The story of Anatolian Rock is usually told starting in the 1950s, when Turkish musicians first began mixing Anatolian folk with Western pop and electrified instruments. But while that is when this kaleidoscopic style first started taking shape, it helps to go back a few decades to 1923 to really understand its roots.
For centuries Turkey was the heart of the Ottoman Empire, one of the biggest and most enduring in history. The Empire was based on Islam and over time it absorbed the culture and customs of the Islamic societies it ruled over, and even evolved its own style of classical music. But after centuries of decline the Ottoman Empire collapsed and in 1923 was replaced by the Turkish Republic which through the teachings and a policies of Atatürk, “the founding father of Turkey,” moved away from its Muslim identity and towards a vehemently secular and modern one.
The creation of modern Turkey was a real exercise in state building, carried out through a series of political, economic, and cultural reforms, which included turning away from the classical music of the Ottoman Empire. At one point Turkish classical music was even banned, and the fanciest ballrooms in the country tried (unsuccessfully) to entice people with western jazz and waltzes. But rejecting Ottoman classical music, with its distinctive Sufi features, didn’t mean rejecting all Turkish music: the folk music of Anatolia (the Asian part of Turkey), which came from the Aşık tradition (Aşıks are Turkish bards known for the poetic lyrics accompanied by saz compositions), was seen as a “pure,” pre-Islamic form of Turkish culture, and thus was promoted and encouraged. Soon, the sounds of the ney flute, bağlama, and kemençe began filtering back into Turkish popular music.

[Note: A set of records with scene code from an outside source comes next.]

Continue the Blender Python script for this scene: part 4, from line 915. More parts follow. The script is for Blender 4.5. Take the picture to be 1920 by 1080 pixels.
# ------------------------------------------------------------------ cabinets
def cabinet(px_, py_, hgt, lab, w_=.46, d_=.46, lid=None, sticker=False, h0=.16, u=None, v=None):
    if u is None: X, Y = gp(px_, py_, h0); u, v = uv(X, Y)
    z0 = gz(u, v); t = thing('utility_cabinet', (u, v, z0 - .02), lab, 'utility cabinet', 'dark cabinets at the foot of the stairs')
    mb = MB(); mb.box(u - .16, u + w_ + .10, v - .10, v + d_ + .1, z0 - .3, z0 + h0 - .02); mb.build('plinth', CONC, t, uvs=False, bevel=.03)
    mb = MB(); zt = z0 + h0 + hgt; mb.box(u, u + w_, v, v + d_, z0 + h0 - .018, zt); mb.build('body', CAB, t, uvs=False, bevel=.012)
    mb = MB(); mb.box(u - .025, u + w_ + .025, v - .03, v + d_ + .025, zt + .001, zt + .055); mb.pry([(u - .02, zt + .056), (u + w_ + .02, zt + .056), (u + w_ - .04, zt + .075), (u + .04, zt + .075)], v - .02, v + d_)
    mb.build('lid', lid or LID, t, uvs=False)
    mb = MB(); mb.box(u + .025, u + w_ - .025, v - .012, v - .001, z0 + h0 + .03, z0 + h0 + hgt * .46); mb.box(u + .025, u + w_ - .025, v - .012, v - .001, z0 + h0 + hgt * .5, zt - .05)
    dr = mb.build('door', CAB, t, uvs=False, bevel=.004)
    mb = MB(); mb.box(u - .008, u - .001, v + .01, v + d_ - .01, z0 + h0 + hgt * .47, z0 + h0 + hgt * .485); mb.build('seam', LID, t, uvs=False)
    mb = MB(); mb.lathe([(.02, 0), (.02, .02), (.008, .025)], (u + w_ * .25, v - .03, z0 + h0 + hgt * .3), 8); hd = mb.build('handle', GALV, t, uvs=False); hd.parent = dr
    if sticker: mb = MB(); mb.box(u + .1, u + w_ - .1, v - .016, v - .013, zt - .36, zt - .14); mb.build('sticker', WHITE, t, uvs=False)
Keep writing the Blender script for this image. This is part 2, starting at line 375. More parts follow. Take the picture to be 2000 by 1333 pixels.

Fast forward a few decades and by the 1950s Turkish airwaves were filled with European and American surf and rock’n’roll, inspiring Turkish musicians to pick up their electric guitars. Initially they mostly covered Western songs and sang in English (even Erkin Koray, who went on to be one of the founding fathers of Anatolian rock, started by playing Elvis Presley covers, and one of his first hits was the English language “It’s So Long”), but soon started translating lyrics into Turkish and incorporating Anatolian rhythms and instruments.
There are many fascinating parts to the story of Anatolian rock, but the role of the Altin Mikrofon Talent show has to be one of the most surprising. The talent show ran between 1965 and 1968 and had very specific rules: the artists who competed in the “pop” category had to compose their own songs in Turkish, or rearrange traditional Turkish melodies, but in a “Western” style and with modern instrumentation. The whole idea was to create a new style of Turkish popular music, based on Anatolian tradition but with a cosmopolitan outlook and approach. People who went on to become stars, like Erkin Koray, Moğollar, and Cem Karaca, cut their teeth on the show.
Initially this new hybrid reflected the pop and rock’n’roll sounds coming from Europe and the US, but during the psychedelic revolution of the 1960s Turkish bands began integrating the bağlama and davul while their British and American counterparts were using the sitar and the tambura. In the late 60s and early 1970s Erkin Koray abandoned his rock’n’roll roots and released a series of psychedelic 7” singles, starting with the swirling Anma Arkadaş and culminating with his psychedelic masterpiece, the 1974 album Elektronik Türküler. Moğollar, who in 1971 released the very successful modern folk album Danses et Rythmes de la Turquie, began to move away from their traditional, folksy sonorities and aesthetics in favor of a more psych rock identity and sound.
By the mid 1970s, against a backdrop of political turmoil and violence, psychedelic rock became the sound of the left wing resistance, with artists like Selda Bağcan and Cem Karaca penning lyrics that were openly critical of the state and the nationalist, right-wing squads it sponsored. Although the rock scene was flourishing, the country was collapsing, and on September 12, 1980, the Turkish army overthrew the government. During the military rule that followed the coup musicians were subject to censorship and banned from playing, many fled the country, and the scene all but came to an end.
But the same strange alchemy that had given birth to Anatolian rock never really disappeared, simmering below the surface for almost two decades. Already in the 1990s some of the legendary 1970s bands began reuniting, and new groups like Baba Zula emerged to take up the baton.
Since the early 2000s there has been a real renaissance of Turkish rock, a term which has now come to signify the mix of any “Western” style, from prog rock to funk, disco, and psych, with Anatolian folk music. But rather than being nostalgic tribute acts, artists like Altin Gün, Gaye Su Akyol, and Derya Yildirim and Grup Şimşek are able to move the sound forward with their synthesis of traditional and modern sounds.